• _AIM OF THE TASK_:
Copy all of the material exactly. Pictures are not to appear in the copy.

• _SOURCE EXCERPT_:
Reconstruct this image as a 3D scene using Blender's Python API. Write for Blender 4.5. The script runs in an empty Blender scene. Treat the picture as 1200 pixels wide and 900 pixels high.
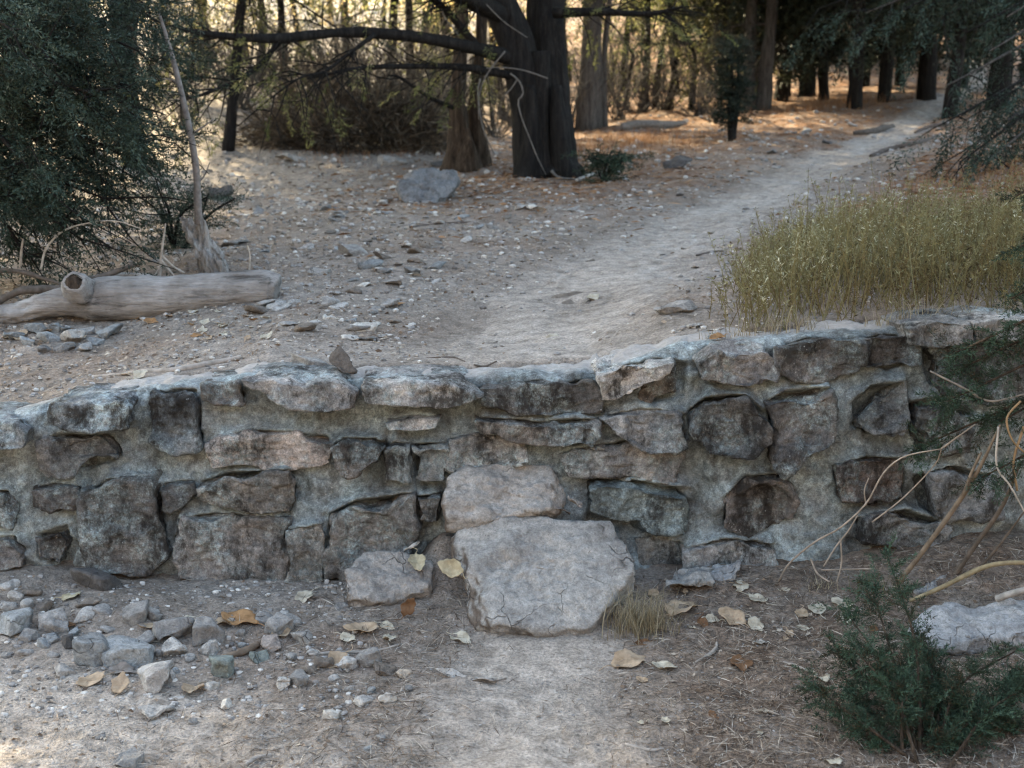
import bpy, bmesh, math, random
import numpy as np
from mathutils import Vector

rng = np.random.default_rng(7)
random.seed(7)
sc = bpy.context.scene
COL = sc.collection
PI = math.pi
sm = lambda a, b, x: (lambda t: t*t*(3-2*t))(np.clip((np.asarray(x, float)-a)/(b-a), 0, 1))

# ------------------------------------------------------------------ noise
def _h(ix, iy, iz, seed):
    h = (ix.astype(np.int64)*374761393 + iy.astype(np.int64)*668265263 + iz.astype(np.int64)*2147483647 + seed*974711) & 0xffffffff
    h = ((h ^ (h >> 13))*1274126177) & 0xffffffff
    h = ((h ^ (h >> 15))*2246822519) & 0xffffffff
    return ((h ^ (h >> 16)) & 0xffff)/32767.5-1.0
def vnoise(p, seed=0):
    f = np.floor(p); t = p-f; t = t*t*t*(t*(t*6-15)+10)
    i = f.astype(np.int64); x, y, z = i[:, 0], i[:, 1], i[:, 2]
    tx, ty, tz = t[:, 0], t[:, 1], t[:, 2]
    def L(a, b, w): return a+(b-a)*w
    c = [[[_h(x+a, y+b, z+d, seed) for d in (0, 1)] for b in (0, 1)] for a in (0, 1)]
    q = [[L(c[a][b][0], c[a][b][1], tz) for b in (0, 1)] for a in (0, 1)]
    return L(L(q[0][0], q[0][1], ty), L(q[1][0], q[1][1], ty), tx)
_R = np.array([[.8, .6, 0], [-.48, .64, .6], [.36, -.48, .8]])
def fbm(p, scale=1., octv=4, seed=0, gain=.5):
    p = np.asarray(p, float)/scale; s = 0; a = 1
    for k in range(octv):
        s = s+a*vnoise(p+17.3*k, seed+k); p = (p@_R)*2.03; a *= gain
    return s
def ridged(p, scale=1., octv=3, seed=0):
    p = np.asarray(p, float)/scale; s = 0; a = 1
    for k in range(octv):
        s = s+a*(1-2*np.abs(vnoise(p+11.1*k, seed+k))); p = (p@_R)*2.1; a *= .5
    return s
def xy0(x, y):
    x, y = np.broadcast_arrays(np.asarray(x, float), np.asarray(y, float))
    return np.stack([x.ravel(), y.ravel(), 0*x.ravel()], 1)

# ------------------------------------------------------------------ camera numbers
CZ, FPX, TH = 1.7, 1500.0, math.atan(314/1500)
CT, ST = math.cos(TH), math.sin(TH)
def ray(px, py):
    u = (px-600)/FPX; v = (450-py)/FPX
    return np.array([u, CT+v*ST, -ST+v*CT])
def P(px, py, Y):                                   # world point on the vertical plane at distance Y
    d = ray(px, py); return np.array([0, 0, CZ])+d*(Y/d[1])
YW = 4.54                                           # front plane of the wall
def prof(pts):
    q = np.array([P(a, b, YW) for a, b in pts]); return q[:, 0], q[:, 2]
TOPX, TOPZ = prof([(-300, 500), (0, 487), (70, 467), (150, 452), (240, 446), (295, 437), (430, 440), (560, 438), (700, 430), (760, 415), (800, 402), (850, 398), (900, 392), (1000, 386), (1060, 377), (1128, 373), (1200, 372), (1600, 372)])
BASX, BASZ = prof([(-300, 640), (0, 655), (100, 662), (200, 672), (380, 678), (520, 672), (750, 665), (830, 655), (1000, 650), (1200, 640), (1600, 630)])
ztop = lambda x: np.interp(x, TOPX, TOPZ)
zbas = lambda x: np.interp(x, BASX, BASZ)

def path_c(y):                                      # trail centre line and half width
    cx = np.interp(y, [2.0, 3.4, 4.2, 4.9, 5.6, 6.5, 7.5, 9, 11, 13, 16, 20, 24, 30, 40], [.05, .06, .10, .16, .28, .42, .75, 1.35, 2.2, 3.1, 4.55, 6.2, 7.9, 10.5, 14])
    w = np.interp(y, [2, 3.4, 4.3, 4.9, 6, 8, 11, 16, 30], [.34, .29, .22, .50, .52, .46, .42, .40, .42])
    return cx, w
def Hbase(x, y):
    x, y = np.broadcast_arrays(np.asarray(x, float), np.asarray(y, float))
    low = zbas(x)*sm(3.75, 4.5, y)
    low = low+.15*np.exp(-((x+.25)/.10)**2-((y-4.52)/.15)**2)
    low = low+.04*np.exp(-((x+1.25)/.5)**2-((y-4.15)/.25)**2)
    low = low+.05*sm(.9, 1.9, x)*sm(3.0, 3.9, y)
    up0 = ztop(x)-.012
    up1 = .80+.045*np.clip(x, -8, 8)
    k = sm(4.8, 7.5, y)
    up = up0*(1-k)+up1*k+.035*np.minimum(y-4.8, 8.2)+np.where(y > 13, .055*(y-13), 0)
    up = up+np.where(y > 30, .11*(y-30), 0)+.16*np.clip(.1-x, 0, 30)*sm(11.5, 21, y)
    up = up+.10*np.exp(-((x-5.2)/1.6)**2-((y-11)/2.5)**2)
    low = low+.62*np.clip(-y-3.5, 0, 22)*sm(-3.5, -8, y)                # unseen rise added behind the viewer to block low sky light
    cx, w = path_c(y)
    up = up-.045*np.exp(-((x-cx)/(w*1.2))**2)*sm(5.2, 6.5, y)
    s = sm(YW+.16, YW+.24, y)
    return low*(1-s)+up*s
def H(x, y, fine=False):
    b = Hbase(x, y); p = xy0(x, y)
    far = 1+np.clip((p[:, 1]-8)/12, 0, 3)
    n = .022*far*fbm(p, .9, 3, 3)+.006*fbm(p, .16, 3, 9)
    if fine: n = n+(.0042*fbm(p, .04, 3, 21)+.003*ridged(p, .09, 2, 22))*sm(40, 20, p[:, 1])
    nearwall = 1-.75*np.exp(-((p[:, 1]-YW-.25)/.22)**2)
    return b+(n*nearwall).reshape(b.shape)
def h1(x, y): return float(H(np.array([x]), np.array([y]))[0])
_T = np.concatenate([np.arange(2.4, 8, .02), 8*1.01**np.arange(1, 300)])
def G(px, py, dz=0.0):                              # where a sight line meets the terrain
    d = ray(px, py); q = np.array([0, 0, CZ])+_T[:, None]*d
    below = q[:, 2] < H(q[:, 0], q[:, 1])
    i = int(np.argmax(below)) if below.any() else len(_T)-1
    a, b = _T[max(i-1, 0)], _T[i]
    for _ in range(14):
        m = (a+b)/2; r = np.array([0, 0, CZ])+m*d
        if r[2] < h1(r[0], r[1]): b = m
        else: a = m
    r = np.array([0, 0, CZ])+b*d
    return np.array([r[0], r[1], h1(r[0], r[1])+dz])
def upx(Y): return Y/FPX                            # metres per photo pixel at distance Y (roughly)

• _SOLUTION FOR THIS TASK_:
Reconstruct this image as a 3D scene using Blender's Python API. Write for Blender 4.5. The script runs in an empty Blender scene. Treat the picture as 1200 pixels wide and 900 pixels high.
import bpy, bmesh, math, random
import numpy as np
from mathutils import Vector

rng = np.random.default_rng(7)
random.seed(7)
sc = bpy.context.scene
COL = sc.collection
PI = math.pi
sm = lambda a, b, x: (lambda t: t*t*(3-2*t))(np.clip((np.asarray(x, float)-a)/(b-a), 0, 1))

# ------------------------------------------------------------------ noise
def _h(ix, iy, iz, seed):
    h = (ix.astype(np.int64)*374761393 + iy.astype(np.int64)*668265263 + iz.astype(np.int64)*2147483647 + seed*974711) & 0xffffffff
    h = ((h ^ (h >> 13))*1274126177) & 0xffffffff
    h = ((h ^ (h >> 15))*2246822519) & 0xffffffff
    return ((h ^ (h >> 16)) & 0xffff)/32767.5-1.0
def vnoise(p, seed=0):
    f = np.floor(p); t = p-f; t = t*t*t*(t*(t*6-15)+10)
    i = f.astype(np.int64); x, y, z = i[:, 0], i[:, 1], i[:, 2]
    tx, ty, tz = t[:, 0], t[:, 1], t[:, 2]
    def L(a, b, w): return a+(b-a)*w
    c = [[[_h(x+a, y+b, z+d, seed) for d in (0, 1)] for b in (0, 1)] for a in (0, 1)]
    q = [[L(c[a][b][0], c[a][b][1], tz) for b in (0, 1)] for a in (0, 1)]
    return L(L(q[0][0], q[0][1], ty), L(q[1][0], q[1][1], ty), tx)
_R = np.array([[.8, .6, 0], [-.48, .64, .6], [.36, -.48, .8]])
def fbm(p, scale=1., octv=4, seed=0, gain=.5):
    p = np.asarray(p, float)/scale; s = 0; a = 1
    for k in range(octv):
        s = s+a*vnoise(p+17.3*k, seed+k); p = (p@_R)*2.03; a *= gain
    return s
def ridged(p, scale=1., octv=3, seed=0):
    p = np.asarray(p, float)/scale; s = 0; a = 1
    for k in range(octv):
        s = s+a*(1-2*np.abs(vnoise(p+11.1*k, seed+k))); p = (p@_R)*2.1; a *= .5
    return s
def xy0(x, y):
    x, y = np.broadcast_arrays(np.asarray(x, float), np.asarray(y, float))
    return np.stack([x.ravel(), y.ravel(), 0*x.ravel()], 1)

# ------------------------------------------------------------------ camera numbers
CZ, FPX, TH = 1.7, 1500.0, math.atan(314/1500)
CT, ST = math.cos(TH), math.sin(TH)
def ray(px, py):
    u = (px-600)/FPX; v = (450-py)/FPX
    return np.array([u, CT+v*ST, -ST+v*CT])
def P(px, py, Y):                                   # world point on the vertical plane at distance Y
    d = ray(px, py); return np.array([0, 0, CZ])+d*(Y/d[1])
YW = 4.54                                           # front plane of the wall
def prof(pts):
    q = np.array([P(a, b, YW) for a, b in pts]); return q[:, 0], q[:, 2]
TOPX, TOPZ = prof([(-300, 500), (0, 487), (70, 467), (150, 452), (240, 446), (295, 437), (430, 440), (560, 438), (700, 430), (760, 415), (800, 402), (850, 398), (900, 392), (1000, 386), (1060, 377), (1128, 373), (1200, 372), (1600, 372)])
BASX, BASZ = prof([(-300, 640), (0, 655), (100, 662), (200, 672), (380, 678), (520, 672), (750, 665), (830, 655), (1000, 650), (1200, 640), (1600, 630)])
ztop = lambda x: np.interp(x, TOPX, TOPZ)
zbas = lambda x: np.interp(x, BASX, BASZ)

def path_c(y):                                      # trail centre line and half width
    cx = np.interp(y, [2.0, 3.4, 4.2, 4.9, 5.6, 6.5, 7.5, 9, 11, 13, 16, 20, 24, 30, 40], [.05, .06, .10, .16, .28, .42, .75, 1.35, 2.2, 3.1, 4.55, 6.2, 7.9, 10.5, 14])
    w = np.interp(y, [2, 3.4, 4.3, 4.9, 6, 8, 11, 16, 30], [.34, .29, .22, .50, .52, .46, .42, .40, .42])
    return cx, w
def Hbase(x, y):
    x, y = np.broadcast_arrays(np.asarray(x, float), np.asarray(y, float))
    low = zbas(x)*sm(3.75, 4.5, y)
    low = low+.15*np.exp(-((x+.25)/.10)**2-((y-4.52)/.15)**2)
    low = low+.04*np.exp(-((x+1.25)/.5)**2-((y-4.15)/.25)**2)
    low = low+.05*sm(.9, 1.9, x)*sm(3.0, 3.9, y)
    up0 = ztop(x)-.012
    up1 = .80+.045*np.clip(x, -8, 8)
    k = sm(4.8, 7.5, y)
    up = up0*(1-k)+up1*k+.035*np.minimum(y-4.8, 8.2)+np.where(y > 13, .055*(y-13), 0)
    up = up+np.where(y > 30, .11*(y-30), 0)+.16*np.clip(.1-x, 0, 30)*sm(11.5, 21, y)
    up = up+.10*np.exp(-((x-5.2)/1.6)**2-((y-11)/2.5)**2)
    low = low+.62*np.clip(-y-3.5, 0, 22)*sm(-3.5, -8, y)                # unseen rise added behind the viewer to block low sky light
    cx, w = path_c(y)
    up = up-.045*np.exp(-((x-cx)/(w*1.2))**2)*sm(5.2, 6.5, y)
    s = sm(YW+.16, YW+.24, y)
    return low*(1-s)+up*s
def H(x, y, fine=False):
    b = Hbase(x, y); p = xy0(x, y)
    far = 1+np.clip((p[:, 1]-8)/12, 0, 3)
    n = .022*far*fbm(p, .9, 3, 3)+.006*fbm(p, .16, 3, 9)
    if fine: n = n+(.0042*fbm(p, .04, 3, 21)+.003*ridged(p, .09, 2, 22))*sm(40, 20, p[:, 1])
    nearwall = 1-.75*np.exp(-((p[:, 1]-YW-.25)/.22)**2)
    return b+(n*nearwall).reshape(b.shape)
def h1(x, y): return float(H(np.array([x]), np.array([y]))[0])
_T = np.concatenate([np.arange(2.4, 8, .02), 8*1.01**np.arange(1, 300)])
def G(px, py, dz=0.0):                              # where a sight line meets the terrain
    d = ray(px, py); q = np.array([0, 0, CZ])+_T[:, None]*d
    below = q[:, 2] < H(q[:, 0], q[:, 1])
    i = int(np.argmax(below)) if below.any() else len(_T)-1
    a, b = _T[max(i-1, 0)], _T[i]
    for _ in range(14):
        m = (a+b)/2; r = np.array([0, 0, CZ])+m*d
        if r[2] < h1(r[0], r[1]): b = m
        else: a = m
    r = np.array([0, 0, CZ])+b*d
    return np.array([r[0], r[1], h1(r[0], r[1])+dz])
def upx(Y): return Y/FPX                            # metres per photo pixel at distance Y (roughly)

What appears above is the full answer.